Hıdırellez, yani Hızır ile İlyas’ın buluşması. Yani baharın gelmesi, çiçeklerin açması, bolluk ve bereketin yeryüzüne dağılması.
Efsaneye göre Hızır ile İlyas bir hükümdarın ordusunda iki askerdir. Hükümdar bir gün askerleriyle birlikte ‘’ab-ı hayat’’ yani insana ölümsüzlüğü veren ölümsüzlük suyunu aramaya çıkar. Bir süre sonra Hızır ile İlyas ordudan ayrılır. Bir suyun başında durup yemek yemek için ara verirler. Yemekte yiyecekleri balığın üstüne kenarında oturdukları su sıçrar. Bunun üzerine balık canlanır ve suya atlar. Gördüklerine şaşıran Hızır ile İlyas ölümsüzlük suyunu bulduklarını anlar. Bu sırada yanlarına bir melek gelir ve ikisinin de ölümsüzlüğe kavuştuğunu söyler. Fakat melek bundan sonra Hızır’ın karada, İlyas’ın da denizde yardıma ihtiyacı olanlara yetişmeleri gerektiğini söyler ve gider. İşte Hıdırellez zamanı 5-6 Mayıs’ta Hızır ile İlyas buluşurlar ve baharı uyandırırlar. Toprağın üstündeki o ağır kış yorgunluğunu atıp ölü tabiatı canlandırırlar. Böylelikle 5 Mayıs gecesinden sonra sıcak yaz günlerinin gelmesi beklenir.

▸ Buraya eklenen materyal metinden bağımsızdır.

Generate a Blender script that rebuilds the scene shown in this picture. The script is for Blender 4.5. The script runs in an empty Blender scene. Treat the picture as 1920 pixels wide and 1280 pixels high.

Bu Hıdırellez belki böyle coşku ve kalabalıkla kutlanamayacak. Fakat yine de bizler bu bayram gününü, bu uyanışı güzel dilek ve geleneklerle karşılayıp selamlayabiliriz. Yine camlarımızı kapılarımızı sonuna kadar açıp bolluk ve bereketi evimize davet edebiliriz. Hem kendimiz hem ailemiz ve diğer sevdiklerimiz hem de yaşadığımız toprak ve birlikte yaşadığımız insanlık için güzel dileklerde bulunabiliriz. Öncelikle sağlığı daha sonra sevgiyi, barışı, cömertliği, huzuru, bolluk ve bereketi dileyebiliriz. Umuyoruz ki önümüzdeki yıllar bizi, insanlığı; doğayla daha barışık, doğa için daha zararsız ve doğanın kıymetini gerçekten bilen insanlar haline getirir.
Bu Hıdırellez’de dileklerinizin gerçek olması dileğiyle!